Which of the two cases is stronger? Why?
Retardedchicken implies that overstand is a thief and -=iNsAnE=- calls retardedchicken’s post “worthless crap.” Flipside calls -=iNsAnE=- a “mongloid.”
Source: Photo courtesy of jaqian, http://www.flickr.com/photos/jaqian/478574894/.
The headline from a local Oakland newspaper reported that a gun shop is closing due to unfair taxes.Alexandra J. Wall, “Jewish Gunshop Owner Closing Store; Cites Unfair Taxes,” Jweekly, July 21, 2000, accessed May 11, 2011, http://www.jweekly.com/article/full/13657/jewish-gunshop-owner-closing-store-cites-unfair-taxes. The gun shop’s name was Siegle’s Guns. Closing was inevitable, according to owner Mara Siegle, after Oakland residents passed Measure D, which levied a huge tax on gun dealers. They had to pay $24 for every $1,000 earned, in comparison to the $1.20 per $1,000 that all the other retailers in Oakland fork over. “No one can stay in business paying that kind of tax,” Siegle said while preparing her going-out-of-business sale. “And that’s exactly what Oakland wanted.”

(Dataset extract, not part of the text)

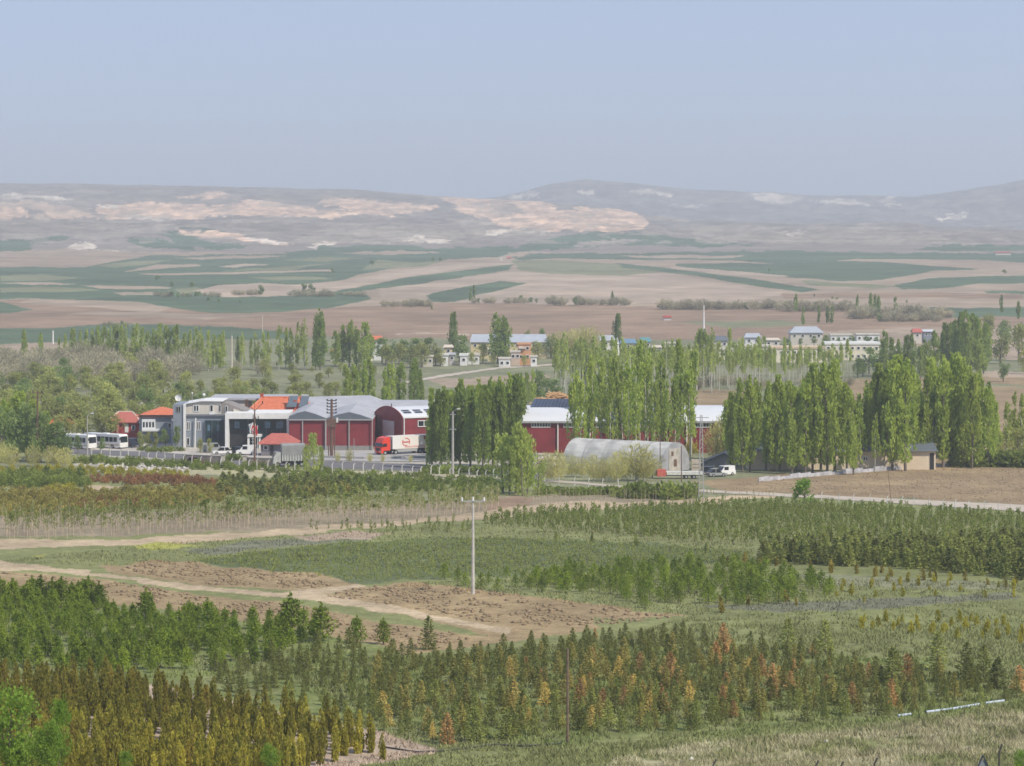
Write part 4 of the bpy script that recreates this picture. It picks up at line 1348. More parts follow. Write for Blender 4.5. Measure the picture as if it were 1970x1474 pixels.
def bus(px, v, heading, label, L=11.0, H=3.0):
    T = Thing('parked_bus', G(px, v), label, 'bus', rz=math.radians(heading), local=True)
    W = 2.5
    prof = [(-L / 2, .35), (-L / 2, H - .3), (-L / 2 + .25, H), (L / 2 - .4, H), (L / 2 - .08, H - .35), (L / 2, 1.3), (L / 2, .35)]
    T.part('body', MB().prism([(x, -W / 2, z) for x, z in prof], (0, W, 0)), m_vwhite)
    n = 8
    for k in range(n):
        x0 = -L / 2 + .5 + k * (L - 1.2) / n
        x1 = x0 + (L - 1.2) / n - .16
        T.part('window', MB().box(x0, x1, -W / 2 - .025, -W / 2 + .05, 1.45, 2.45), m_glass)
        T.part('window', MB().box(x0, x1, W / 2 - .05, W / 2 + .025, 1.45, 2.45), m_glass)
    T.part('windscreen', MB().prism([(L / 2 + .01, -W / 2 + .15, 1.35), (L / 2 + .01, W / 2 - .15, 1.35), (L / 2 - .1, W / 2 - .15, 2.6), (L / 2 - .1, -W / 2 + .15, 2.6)], (.04, 0, 0)), m_glass)
    T.part('door', MB().box(L / 2 - 1.4, L / 2 - .6, W / 2 - .03, W / 2 + .04, .45, 2.5), m_glass)
    T.part('lower_stripe', MB().box(-L / 2 + .2, L / 2 - .3, -W / 2 - .02, -W / 2 + .03, .75, .92), mat('tan_stripe', (0.5, 0.36, 0.2)))
    T.part('roof_hatch', MB().box(-.8, .8, -.5, .5, H + .002, H + .15), m_vwhite)
    for x in (-L / 2 + 2.4, L / 2 - 2.2):
        for s in (-1, 1):
            wheel(T, x, s * (W / 2 - .12), .48, .3)
    for s in (-1, 1):
        T.part('headlight', MB().box(L / 2 - .02, L / 2 + .05, s * .95 - .18, s * .95 + .18, .7, .95), m_lamp)
        T.part('mirror', MB().box(L / 2 + .05, L / 2 + .2, s * (W / 2 + .12) - .1, s * (W / 2 + .12) + .1, 1.9, 2.4), m_chas)
    return T


bus(203, 861.5, -35, 'white coach with dark windows parked before the red house', 10.5)
bus(146, 863, -35, 'second white coach, half hidden by trees at the left', 9.5)
car(256, 860, 60, m_vdark, 'dark blue minivan with pale roof parked right of the coach', 'minivan', 4.4, 1.9, van=True)
car(409, 870, 10, m_vgrey, 'grey-green van parked before the dark glass wall', 'van', 4.8, 1.9, van=True)
car(427, 874, 190, m_vwhite, 'white car parked left of the dark car by the hedge', L=3.9)
car(453, 873.5, 150, m_vdark, 'dark car parked between white car and white van', L=3.9)
car(474, 875, 185, m_vwhite, 'white van parked in front of the office entrance', 'van', 4.2, 1.95, van=True)
car(376, 894, 8, m_vmar, 'dark maroon car on the road before the stone wall', L=3.9)
car(1394, 915, 215, m_vwhite, 'white van standing before the grey cottage', 'van', 3.9, 1.8, van=True)
car(1379, 917, 20, m_vgrey, 'small grey car squeezed left of the white van', L=3.6)
car(1366, 913, 10, m_vdark, 'dark car left of the white van by the cottage', L=4.0)
car(1733, 740, 10, m_vdark, 'dark car parked under the dark far poplars', L=4.2)

# articulated lorry by the arched hall
T = Thing('articulated_lorry', G(727, 876), 'red-cab lorry with white box trailer by the arched hall', 'lorry', rz=math.radians(180 + 37), local=True)
W = 2.5
LB = 11.2
# cab occupies x -2.1..0, trailer behind
cab = [(-2.2, .95), (-2.2, 3.35), (-1.9, 3.75), (-.65, 3.45), (-.22, 2.5), (0, 1.7), (.03, .45), (-.5, .45), (-.55, .95)]
cb = T.part('cab', MB().prism([(x, -W / 2, z) for x, z in cab], (0, W, 0)), m_vred)
T.part('windscreen', MB().prism([(-.21, -1.05, 2.48), (-.21, 1.05, 2.48), (.0, 1.05, 1.78), (.0, -1.05, 1.78)], (.05, 0, .02)), m_glass, cb)
for s in (-1, 1):
    y0 = s * W / 2
    T.part('door_window', MB().prism([(-1.35, y0 - .03, 1.75), (-.25, y0 - .03, 1.75), (-.45, y0 - .03, 2.4), (-1.35, y0 - .03, 2.4)], (0, .06, 0)), m_glass, cb)
    T.part('mirror', MB().box(-.1, .1, s * (W / 2 + .2) - .1, s * (W / 2 + .2) + .1, 1.7, 2.5), m_chas, cb)
    T.part('headlight', MB().box(.0, .07, s * .9 - .2, s * .9 + .2, .65, .9), m_lamp, cb)
T.part('grille', MB().box(.0, .06, -.6, .6, .9, 1.5), m_chas, cb)
T.part('air_deflector', MB().prism([(-2.35, -1.2, 2.6), (-2.22, -1.2, 3.4), (-2.22, -1.2, 1.2), (-2.35, -1.2, 1.2)], (0, 2.4, 0)), mat('deflector_grey', (0.2, 0.14, 0.13)), cb)
TZ = 3.75
tr_ = T.part('trailer_box', MB().box(-LB - 2.5, -2.75, -W / 2, W / 2, 1.15, TZ), mat('trailer_white', (0.80, 0.74, 0.68), .5, .03))
T.part('front_panel', MB().box(-4.6, -2.76, W / 2 + .003, W / 2 + .02, 1.2, TZ - .05), m_vwhite, tr_)
T.part('lower_stripe', MB().box(-11.5, -5.8, W / 2 + .003, W / 2 + .02, 1.35, 1.7), mat('pink_stripe', (0.68, 0.42, 0.38)), tr_)
lg = MB()
for k in range(20):
    a0, a1 = math.tau * k / 20, math.tau * (k + 1) / 20
    if k in (2, 3, 12, 13):
        continue
    lg.prism([(-6.1 + 1.0 * math.cos(a0), W / 2 + .004, 2.5 + .85 * math.sin(a0)), (-6.1 + 1.0 * math.cos(a1), W / 2 + .004, 2.5 + .85 * math.sin(a1)),
              (-6.1 + .82 * math.cos(a1), W / 2 + .004, 2.5 + .66 * math.sin(a1)), (-6.1 + .82 * math.cos(a0), W / 2 + .004, 2.5 + .66 * math.sin(a0))], (0, .02, 0))
lg.prism([(-6.9, W / 2 + .004, 2.35), (-5.3, W / 2 + .004, 2.35), (-5.3, W / 2 + .004, 2.62), (-6.9, W / 2 + .004, 2.62)], (0, .02, 0))
T.part('round_emblem', lg, mat('emblem_red', (0.60, 0.12, 0.10)), tr_)
T.part('red_patch', MB().prism([(-11.6, W / 2 + .004, 3.6), (-10.4, W / 2 + .004, 3.6), (-10.5, W / 2 + .004, 2.9), (-11.1, W / 2 + .004, 2.75), (-11.3, W / 2 + .004, 2.3), (-11.5, W / 2 + .004, 2.9)], (0, .02, 0)), mat('patch_dark_red', (0.33, 0.04, 0.04)), tr_)
T.part('chassis', MB().box(-LB - 2.4, -.4, -.5, .5, .75, 1.12), m_chas)
T.part('side_skirt', MB().box(-9.0, -3.4, W / 2 - .1, W / 2 - .04, .55, 1.1), m_steel)
for x in (-.95, -3.6, -9.6, -10.9, -12.2):
    for s in (-1, 1):
        wheel(T, x, s * (W / 2 - .18), .5, .34)
T.part('landing_leg', MB().box(-5.4, -5.2, -.9, -.75, .1, 1.1), m_chas)
T.part('tail_light', MB().box(-LB - 2.55, -LB - 2.48, .7, 1.1, .8, 1.0), m_rlamp)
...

No one disputes the point.
The disputes are about whether Oakland should want that and whether it’s fair for the city to use taxes as a weapon.
Amid the winners and losers, Mara Siegle certainly got the rottenest part of the deal. She has two sons, fifteen and seventeen, and she doesn’t know what she’ll do for income. “I need a job,” she said.
A hand-lettered sign posted in the store’s backroom for the benefit of Siegle’s five full-time employees displayed the phone number of the unemployment office. The sign said, “You paid for it, use it.”
Unemployment benefits are the result of unemployment insurance, which is not optional. Workers are forced to pay a bit out of each paycheck to the federal government, and if they lose their job, they get a biweekly check partially covering lost wages.